— begin —

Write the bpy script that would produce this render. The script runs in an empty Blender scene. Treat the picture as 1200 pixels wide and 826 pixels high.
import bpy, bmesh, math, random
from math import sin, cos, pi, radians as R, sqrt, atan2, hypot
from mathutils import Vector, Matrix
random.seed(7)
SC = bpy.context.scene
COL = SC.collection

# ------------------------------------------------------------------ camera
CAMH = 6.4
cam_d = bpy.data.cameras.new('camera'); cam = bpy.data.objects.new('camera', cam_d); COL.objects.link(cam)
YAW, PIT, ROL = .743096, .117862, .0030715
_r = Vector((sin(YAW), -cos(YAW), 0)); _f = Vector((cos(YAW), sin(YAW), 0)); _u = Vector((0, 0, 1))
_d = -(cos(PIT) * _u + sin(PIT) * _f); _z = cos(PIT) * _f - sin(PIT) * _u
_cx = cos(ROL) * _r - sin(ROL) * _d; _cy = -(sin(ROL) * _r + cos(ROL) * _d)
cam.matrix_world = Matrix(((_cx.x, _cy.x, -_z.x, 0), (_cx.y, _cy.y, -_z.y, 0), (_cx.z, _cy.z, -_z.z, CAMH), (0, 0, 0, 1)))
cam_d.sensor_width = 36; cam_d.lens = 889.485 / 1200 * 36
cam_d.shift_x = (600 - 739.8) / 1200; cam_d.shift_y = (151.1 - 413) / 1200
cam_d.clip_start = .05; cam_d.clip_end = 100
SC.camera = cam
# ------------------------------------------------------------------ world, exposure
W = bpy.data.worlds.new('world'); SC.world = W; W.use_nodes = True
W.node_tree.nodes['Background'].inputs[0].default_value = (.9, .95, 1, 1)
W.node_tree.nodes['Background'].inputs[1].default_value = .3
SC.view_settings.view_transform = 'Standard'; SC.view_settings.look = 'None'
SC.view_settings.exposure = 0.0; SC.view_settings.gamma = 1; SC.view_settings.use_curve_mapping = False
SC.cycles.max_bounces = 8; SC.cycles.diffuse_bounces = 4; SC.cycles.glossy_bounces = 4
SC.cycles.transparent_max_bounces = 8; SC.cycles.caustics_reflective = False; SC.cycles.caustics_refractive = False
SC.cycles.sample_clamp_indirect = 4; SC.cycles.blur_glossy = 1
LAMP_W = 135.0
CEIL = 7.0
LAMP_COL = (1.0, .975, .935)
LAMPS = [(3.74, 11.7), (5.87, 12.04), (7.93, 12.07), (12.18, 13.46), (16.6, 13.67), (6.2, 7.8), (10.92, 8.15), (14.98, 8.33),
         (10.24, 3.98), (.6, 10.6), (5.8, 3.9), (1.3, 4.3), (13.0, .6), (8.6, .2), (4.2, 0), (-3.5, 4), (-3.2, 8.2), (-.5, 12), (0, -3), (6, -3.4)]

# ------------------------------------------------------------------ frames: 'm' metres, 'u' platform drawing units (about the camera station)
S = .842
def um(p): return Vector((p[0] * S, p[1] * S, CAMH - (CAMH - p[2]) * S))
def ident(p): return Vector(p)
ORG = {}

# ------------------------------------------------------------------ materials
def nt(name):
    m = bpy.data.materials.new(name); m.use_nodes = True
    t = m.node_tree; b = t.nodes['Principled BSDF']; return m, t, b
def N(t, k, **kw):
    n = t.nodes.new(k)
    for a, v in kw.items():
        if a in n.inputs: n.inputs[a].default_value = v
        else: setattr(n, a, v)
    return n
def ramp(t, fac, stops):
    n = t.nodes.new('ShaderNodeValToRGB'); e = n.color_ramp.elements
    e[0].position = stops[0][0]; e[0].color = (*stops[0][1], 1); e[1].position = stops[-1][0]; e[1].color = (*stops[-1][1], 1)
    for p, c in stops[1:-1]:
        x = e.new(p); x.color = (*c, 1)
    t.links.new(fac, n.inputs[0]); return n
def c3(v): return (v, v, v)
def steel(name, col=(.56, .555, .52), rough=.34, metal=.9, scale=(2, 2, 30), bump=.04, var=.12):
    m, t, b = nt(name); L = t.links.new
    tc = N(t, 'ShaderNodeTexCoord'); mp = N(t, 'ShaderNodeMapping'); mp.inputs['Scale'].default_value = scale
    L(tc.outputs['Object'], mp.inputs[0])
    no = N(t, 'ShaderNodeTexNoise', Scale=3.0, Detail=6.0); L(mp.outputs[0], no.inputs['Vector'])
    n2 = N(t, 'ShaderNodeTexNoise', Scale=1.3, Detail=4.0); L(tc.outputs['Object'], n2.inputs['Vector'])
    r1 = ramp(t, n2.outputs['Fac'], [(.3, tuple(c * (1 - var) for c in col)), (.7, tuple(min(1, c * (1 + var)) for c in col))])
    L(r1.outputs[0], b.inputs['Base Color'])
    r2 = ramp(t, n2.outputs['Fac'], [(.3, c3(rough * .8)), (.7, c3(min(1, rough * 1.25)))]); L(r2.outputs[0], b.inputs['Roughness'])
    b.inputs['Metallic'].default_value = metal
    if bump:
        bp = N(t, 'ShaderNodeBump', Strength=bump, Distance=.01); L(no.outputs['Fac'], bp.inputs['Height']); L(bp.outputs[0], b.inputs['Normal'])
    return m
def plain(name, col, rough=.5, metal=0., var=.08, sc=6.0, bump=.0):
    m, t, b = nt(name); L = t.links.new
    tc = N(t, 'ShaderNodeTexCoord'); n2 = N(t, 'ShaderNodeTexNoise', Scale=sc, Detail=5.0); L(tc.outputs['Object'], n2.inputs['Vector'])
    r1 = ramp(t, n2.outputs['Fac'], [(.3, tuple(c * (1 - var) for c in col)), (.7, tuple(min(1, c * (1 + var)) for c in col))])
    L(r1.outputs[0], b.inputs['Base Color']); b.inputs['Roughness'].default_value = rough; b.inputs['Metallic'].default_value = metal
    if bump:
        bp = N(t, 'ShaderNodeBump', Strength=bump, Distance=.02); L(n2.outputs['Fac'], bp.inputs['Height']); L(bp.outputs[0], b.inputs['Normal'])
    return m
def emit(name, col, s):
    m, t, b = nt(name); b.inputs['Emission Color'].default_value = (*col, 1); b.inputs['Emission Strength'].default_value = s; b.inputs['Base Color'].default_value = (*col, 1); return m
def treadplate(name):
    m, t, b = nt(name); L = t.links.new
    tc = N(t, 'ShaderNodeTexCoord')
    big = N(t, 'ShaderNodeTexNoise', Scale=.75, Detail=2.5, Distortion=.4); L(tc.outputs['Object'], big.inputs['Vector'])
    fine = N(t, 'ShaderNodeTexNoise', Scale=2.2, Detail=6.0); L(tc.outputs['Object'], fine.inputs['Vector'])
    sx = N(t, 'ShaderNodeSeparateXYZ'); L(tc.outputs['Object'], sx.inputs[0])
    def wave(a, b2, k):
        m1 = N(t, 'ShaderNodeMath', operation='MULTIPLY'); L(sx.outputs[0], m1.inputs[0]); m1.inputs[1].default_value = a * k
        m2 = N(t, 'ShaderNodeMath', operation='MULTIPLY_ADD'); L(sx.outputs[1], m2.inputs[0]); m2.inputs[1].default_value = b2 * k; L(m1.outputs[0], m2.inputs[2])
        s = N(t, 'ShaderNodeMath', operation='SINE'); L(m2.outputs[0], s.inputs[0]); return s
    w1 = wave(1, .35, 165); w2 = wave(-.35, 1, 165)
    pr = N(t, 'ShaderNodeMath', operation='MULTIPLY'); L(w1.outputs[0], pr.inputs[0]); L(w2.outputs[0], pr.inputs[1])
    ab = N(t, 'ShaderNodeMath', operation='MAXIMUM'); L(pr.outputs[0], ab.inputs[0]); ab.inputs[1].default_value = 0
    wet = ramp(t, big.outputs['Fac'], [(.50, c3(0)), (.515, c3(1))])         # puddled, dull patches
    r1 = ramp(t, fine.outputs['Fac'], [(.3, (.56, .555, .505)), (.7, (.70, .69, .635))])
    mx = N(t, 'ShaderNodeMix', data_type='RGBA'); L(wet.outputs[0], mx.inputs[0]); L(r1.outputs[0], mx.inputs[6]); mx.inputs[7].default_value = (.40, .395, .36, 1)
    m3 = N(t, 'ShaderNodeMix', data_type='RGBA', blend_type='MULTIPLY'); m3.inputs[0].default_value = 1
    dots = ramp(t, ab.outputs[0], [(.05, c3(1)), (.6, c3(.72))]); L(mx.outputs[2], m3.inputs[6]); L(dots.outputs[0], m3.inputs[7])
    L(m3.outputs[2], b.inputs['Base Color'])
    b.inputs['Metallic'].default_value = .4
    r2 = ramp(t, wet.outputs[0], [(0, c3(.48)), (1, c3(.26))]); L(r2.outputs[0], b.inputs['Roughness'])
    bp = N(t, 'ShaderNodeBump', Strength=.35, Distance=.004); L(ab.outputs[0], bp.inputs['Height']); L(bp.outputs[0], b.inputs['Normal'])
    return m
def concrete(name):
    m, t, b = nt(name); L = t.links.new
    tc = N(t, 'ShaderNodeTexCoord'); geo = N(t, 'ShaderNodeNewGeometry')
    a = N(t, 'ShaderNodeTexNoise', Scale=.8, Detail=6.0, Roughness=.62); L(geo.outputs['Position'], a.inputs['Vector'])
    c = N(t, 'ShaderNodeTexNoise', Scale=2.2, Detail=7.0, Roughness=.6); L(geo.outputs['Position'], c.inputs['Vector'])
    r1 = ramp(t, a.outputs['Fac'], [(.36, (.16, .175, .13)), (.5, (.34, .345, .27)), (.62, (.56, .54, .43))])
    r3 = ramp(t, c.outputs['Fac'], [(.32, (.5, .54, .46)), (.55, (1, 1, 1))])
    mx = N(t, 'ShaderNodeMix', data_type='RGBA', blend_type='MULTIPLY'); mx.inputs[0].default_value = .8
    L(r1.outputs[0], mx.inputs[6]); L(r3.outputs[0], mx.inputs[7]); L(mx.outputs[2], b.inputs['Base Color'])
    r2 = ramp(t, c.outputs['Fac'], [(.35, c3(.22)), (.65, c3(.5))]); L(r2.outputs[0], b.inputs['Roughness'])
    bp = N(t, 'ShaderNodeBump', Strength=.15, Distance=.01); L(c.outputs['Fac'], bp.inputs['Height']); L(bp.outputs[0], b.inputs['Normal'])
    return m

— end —

* _GIVEN TASK_
Return only the lines spanning from the first line of the material through the line with "COL = SC.collection", copied exactly, both ends kept.

* _REPLY TO THE EXERCISE_
Write the bpy script that would produce this render. The script runs in an empty Blender scene. Treat the picture as 1200 pixels wide and 826 pixels high.
import bpy, bmesh, math, random
from math import sin, cos, pi, radians as R, sqrt, atan2, hypot
from mathutils import Vector, Matrix
random.seed(7)
SC = bpy.context.scene
COL = SC.collection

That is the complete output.